C’est l’objectif que nous devons nous efforcer d’atteindre. Mais comment y parvenir? Il y a ceux qui veulent ruser: ils divisent le Coran entre mecquois et médinois, acceptant le Coran mecquois (sans normes juridiques) et rejetant le Coran médinois  (c’était la position du soudanais Mahmoud Muhammad Taha). Il y a ceux qui acceptent le Coran mais rejettent la Sunnah (c’est la position des coranistes dont Gamal Al-Banna, Rashad Khalifa, Ahmad Sobhi Mansour et autres). Et il y a ceux qui veulent placer les normes coraniques dans leur contexte historique, ce qui signifie qu’elles ne sont pas applicables à notre époque (c’est la position de nombreux libéraux musulmans).

Mais le courant sunnite et chiite officiel dominant tel qu’enseigné dans les programmes scolaires de la maternelle à l’université et promu dans les mosquées et par les radios et les télévisions rejette ces théories, estimant qu’elles sapent l’islam. Ce courant officiel préconise la mise à mort des adeptes de ces théories. Rappelons ici ce qu’écrit Mohammad Mitwalli Al-Sharawi: «Si j’étais le responsable de ce pays ou la personne chargée d’appliquer la loi de Dieu, je donnerais un délai d’une année à celui qui rejette l’islam, lui accordant le droit de dire qu’il n’est plus musulman. Alors je le dispenserais de l’application du droit musulman en le condamnant à mort en tant qu’apostat».

La voie de la franchise

Je ne suis pas contre ceux qui cherchent à ruser, et je leur souhaite longue vie, à condition de ne pas oublier l’objectif pour lequel ils travaillent, et que la durée pour y parvenir ne soit pas trop longue. Mais personnellement, je préfère parler franchement. Comme le dit l’expression arabe: “L’aisance est dans la franchise”.  Je dis franchement que le Coran n’est pas paroles de Dieu, mais écrit par un rabbin étourdi, et le prophète Mahomet est un homme comme vous et moi, et il est même un criminel de guerre qui doit être condamné. Il n’existe pas de sharia divine, tout cela est un non-sens, et Dieu en est quitte.

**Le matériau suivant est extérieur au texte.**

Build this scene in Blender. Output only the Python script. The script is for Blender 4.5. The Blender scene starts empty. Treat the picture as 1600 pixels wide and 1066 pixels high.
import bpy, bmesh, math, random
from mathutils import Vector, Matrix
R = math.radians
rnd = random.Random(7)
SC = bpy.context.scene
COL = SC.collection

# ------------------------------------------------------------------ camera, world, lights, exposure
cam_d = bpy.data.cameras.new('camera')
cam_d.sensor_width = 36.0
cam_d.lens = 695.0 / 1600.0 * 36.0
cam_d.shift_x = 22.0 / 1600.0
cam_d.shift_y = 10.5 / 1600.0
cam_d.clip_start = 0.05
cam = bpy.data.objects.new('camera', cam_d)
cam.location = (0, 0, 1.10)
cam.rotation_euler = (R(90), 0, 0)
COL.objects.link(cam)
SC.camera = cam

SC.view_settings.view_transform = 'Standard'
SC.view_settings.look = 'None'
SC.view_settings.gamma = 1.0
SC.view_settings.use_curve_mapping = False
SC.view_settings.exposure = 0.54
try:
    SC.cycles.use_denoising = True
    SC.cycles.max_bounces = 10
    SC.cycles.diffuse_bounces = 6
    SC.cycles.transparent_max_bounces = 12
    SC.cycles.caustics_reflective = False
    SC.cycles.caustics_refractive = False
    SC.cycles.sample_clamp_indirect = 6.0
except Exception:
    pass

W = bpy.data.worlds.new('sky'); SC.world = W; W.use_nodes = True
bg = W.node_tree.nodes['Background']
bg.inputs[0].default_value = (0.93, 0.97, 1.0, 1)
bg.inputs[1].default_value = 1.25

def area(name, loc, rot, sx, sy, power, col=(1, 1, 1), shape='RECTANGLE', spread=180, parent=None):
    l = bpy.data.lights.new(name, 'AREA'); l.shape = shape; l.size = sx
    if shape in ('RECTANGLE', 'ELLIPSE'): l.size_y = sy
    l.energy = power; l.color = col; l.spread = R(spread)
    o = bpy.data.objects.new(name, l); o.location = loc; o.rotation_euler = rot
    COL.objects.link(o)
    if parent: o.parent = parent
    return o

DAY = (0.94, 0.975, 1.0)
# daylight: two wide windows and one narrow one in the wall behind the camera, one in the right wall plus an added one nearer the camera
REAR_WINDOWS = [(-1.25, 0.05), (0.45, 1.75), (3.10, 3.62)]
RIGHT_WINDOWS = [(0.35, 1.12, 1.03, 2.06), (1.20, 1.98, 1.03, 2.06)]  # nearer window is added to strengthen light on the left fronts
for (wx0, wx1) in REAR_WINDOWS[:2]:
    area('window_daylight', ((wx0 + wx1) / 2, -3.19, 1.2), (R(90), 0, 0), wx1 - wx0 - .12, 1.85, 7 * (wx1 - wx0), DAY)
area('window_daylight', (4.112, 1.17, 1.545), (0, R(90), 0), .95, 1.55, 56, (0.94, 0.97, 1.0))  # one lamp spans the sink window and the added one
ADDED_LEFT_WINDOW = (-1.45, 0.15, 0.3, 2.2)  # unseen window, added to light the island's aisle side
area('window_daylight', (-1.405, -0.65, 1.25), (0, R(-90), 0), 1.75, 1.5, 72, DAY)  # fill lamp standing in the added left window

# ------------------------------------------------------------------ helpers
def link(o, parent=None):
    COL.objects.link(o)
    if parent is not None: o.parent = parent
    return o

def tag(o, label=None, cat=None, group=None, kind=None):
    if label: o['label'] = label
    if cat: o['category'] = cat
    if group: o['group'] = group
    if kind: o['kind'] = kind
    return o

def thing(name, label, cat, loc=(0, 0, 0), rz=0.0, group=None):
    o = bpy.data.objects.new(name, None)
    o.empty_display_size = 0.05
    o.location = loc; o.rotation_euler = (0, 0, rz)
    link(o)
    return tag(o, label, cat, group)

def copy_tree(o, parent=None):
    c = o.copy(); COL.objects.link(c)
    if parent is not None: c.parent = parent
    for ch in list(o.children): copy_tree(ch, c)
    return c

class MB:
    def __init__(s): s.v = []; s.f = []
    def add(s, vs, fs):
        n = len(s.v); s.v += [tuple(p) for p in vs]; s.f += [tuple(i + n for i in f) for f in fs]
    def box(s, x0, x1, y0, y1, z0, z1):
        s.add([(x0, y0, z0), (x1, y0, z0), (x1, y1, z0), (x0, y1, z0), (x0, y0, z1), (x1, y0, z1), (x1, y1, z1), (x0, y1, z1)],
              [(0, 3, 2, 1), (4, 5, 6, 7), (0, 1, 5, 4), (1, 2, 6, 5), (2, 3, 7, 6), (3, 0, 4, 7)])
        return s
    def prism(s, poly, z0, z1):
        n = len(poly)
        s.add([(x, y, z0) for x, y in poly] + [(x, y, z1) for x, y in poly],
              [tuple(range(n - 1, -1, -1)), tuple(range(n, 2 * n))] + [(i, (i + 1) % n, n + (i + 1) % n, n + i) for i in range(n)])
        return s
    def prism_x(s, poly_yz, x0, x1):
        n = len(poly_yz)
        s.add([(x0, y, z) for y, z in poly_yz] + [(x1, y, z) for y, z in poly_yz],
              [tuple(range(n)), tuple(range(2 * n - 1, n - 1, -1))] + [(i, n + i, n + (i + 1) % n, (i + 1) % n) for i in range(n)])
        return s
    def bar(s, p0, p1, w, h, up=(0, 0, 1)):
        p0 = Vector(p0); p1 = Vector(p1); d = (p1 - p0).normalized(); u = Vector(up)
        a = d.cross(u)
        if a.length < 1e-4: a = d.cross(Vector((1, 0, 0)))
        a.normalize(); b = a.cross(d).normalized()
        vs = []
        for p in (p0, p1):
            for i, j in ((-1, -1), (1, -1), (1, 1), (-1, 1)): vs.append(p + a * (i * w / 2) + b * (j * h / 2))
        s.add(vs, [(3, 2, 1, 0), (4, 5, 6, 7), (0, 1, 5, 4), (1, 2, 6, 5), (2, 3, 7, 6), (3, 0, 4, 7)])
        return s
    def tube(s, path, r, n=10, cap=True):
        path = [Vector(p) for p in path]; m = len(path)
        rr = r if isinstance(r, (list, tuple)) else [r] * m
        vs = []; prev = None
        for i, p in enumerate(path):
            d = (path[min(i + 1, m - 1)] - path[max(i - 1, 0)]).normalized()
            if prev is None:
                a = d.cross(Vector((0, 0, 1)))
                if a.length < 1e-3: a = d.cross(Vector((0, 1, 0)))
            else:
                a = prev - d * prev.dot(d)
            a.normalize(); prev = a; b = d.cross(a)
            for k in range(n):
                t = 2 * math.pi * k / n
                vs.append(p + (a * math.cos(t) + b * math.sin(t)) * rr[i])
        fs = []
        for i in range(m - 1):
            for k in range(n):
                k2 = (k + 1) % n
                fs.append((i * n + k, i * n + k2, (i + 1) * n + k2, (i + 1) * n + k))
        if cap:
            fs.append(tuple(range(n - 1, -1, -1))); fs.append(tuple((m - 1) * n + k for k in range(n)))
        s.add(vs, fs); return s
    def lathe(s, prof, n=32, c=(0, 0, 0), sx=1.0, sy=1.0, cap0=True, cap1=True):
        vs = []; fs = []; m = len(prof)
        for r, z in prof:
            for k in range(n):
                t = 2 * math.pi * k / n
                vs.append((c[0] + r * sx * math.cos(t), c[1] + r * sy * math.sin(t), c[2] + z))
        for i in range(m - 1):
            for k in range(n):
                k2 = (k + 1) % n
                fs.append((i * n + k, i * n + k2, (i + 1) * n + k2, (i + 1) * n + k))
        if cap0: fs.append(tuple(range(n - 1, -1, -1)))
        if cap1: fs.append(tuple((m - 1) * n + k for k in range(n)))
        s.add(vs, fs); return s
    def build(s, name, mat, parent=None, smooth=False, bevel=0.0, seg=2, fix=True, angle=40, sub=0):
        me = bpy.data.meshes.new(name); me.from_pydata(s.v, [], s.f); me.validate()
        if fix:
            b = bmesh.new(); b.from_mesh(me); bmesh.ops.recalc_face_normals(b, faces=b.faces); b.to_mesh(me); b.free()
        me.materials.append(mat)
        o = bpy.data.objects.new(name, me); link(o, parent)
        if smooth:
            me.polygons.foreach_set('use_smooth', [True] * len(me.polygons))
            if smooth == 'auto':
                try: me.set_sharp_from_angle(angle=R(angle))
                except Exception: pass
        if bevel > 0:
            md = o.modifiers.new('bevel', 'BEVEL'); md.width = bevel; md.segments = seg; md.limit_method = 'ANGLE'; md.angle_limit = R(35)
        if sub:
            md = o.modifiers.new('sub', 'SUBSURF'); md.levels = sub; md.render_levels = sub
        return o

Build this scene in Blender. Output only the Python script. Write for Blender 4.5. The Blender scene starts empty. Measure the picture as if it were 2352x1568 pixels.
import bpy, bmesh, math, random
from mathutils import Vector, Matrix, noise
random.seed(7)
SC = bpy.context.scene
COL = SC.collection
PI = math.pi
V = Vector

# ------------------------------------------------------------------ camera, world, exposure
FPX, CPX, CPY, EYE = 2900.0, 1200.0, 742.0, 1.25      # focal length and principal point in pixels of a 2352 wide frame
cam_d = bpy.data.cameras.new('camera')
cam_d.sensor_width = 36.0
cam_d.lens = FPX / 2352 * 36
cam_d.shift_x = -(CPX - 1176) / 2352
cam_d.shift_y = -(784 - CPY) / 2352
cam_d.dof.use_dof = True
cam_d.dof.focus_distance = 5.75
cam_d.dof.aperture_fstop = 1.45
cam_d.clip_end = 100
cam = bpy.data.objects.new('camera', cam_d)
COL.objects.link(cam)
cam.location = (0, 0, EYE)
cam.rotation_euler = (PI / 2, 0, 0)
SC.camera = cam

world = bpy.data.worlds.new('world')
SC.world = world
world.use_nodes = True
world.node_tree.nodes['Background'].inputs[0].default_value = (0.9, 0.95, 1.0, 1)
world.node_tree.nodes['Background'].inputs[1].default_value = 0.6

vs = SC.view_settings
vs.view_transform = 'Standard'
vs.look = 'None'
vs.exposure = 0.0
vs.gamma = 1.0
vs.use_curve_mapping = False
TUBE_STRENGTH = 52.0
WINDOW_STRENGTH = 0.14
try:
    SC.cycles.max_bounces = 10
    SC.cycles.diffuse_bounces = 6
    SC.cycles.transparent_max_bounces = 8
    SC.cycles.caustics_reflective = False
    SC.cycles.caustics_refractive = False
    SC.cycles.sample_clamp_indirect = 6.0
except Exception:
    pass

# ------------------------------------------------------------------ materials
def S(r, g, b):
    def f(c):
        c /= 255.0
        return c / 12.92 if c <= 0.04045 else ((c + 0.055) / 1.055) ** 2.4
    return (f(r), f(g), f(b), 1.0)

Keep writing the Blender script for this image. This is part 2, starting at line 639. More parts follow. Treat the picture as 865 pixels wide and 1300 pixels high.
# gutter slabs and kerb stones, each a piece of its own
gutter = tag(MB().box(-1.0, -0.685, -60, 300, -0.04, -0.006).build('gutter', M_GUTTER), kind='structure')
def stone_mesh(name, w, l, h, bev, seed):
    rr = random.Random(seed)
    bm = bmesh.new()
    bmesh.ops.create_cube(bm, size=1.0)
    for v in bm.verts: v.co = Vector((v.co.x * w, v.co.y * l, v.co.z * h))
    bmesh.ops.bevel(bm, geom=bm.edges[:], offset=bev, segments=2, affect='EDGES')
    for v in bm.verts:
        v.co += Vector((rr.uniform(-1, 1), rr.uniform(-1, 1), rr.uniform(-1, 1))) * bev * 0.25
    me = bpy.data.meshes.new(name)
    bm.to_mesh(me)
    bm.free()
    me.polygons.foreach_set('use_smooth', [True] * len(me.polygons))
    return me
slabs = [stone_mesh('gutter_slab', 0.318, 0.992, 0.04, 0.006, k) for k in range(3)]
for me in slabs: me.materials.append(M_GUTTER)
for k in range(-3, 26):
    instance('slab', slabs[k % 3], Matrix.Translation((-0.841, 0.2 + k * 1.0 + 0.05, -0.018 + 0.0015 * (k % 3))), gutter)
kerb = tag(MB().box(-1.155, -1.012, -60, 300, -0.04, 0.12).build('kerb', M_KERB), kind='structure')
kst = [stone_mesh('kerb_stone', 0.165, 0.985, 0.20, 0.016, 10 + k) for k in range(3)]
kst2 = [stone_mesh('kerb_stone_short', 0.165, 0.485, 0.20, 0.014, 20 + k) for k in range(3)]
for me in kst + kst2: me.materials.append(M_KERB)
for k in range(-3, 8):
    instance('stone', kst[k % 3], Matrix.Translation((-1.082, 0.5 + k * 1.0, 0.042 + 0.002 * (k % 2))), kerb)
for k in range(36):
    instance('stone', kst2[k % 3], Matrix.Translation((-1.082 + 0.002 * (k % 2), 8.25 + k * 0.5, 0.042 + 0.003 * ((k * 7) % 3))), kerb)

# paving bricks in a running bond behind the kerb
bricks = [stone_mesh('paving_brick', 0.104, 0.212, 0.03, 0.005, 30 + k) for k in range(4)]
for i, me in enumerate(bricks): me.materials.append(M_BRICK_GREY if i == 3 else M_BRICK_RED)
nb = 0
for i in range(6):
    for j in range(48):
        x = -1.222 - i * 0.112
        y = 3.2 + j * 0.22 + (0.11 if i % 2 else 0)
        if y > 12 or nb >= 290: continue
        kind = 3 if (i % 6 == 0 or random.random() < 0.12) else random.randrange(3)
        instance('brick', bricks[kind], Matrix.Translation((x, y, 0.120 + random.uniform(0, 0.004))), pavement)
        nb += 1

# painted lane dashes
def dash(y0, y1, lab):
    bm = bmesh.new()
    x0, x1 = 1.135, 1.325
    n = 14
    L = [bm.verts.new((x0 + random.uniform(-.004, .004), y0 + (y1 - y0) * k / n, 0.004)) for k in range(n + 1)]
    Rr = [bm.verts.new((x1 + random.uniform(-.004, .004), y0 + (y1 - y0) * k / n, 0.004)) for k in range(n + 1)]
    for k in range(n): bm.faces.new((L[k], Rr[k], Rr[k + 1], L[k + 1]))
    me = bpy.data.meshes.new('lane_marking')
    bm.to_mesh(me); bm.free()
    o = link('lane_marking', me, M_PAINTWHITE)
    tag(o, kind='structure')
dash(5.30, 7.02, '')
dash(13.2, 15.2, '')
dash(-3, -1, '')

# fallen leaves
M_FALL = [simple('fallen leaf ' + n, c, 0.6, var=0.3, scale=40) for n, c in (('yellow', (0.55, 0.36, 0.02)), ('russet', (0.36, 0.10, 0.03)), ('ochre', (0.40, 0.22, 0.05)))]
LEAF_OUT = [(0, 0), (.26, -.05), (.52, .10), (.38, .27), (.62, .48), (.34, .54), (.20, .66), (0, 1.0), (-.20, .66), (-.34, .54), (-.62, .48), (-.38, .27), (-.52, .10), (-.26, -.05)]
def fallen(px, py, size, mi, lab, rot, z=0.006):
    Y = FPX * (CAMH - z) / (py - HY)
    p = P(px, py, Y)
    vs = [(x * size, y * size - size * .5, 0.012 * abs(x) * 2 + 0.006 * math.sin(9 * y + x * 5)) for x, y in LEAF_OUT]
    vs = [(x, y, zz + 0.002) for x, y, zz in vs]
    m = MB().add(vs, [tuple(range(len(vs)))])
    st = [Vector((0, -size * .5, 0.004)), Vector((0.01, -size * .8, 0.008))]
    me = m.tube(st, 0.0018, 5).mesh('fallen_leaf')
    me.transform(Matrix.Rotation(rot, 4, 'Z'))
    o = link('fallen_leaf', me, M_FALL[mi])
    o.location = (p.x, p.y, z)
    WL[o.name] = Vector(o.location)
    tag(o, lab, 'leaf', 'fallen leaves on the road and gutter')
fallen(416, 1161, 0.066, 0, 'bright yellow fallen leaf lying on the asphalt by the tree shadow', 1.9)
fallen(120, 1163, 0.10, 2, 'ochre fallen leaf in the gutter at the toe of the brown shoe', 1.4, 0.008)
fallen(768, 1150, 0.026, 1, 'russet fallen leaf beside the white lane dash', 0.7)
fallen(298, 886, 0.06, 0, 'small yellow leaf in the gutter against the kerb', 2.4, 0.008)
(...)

Je veux ici ajouter que je ne suis pas contre les légendes religieuses et les actes de culte. Vous êtes libres de prier, de jeûner et de faire le pèlerinage à condition de ne pas déranger les autres comme le font certains ou la plupart des musulmans. Pour votre connaissance, le Maroc et d’autres pays stupides punissent d’emprisonnement ceux qui ne jeûnent pas pendant le Ramadan, et les cheikhs idiots de l’Arabie saoudite disent qu’il faut tuer ceux qui ne prient pas.

Tout ce que je demande, c’est la séparation de la religion et de la loi. Cela nécessite l’élimination des deux bases sur lesquelles est construit l’Islam, à savoir:

– l’idée selon laquelle le Coran est paroles de Dieu

– et l’idée que le Prophète Mahomet est infaillible.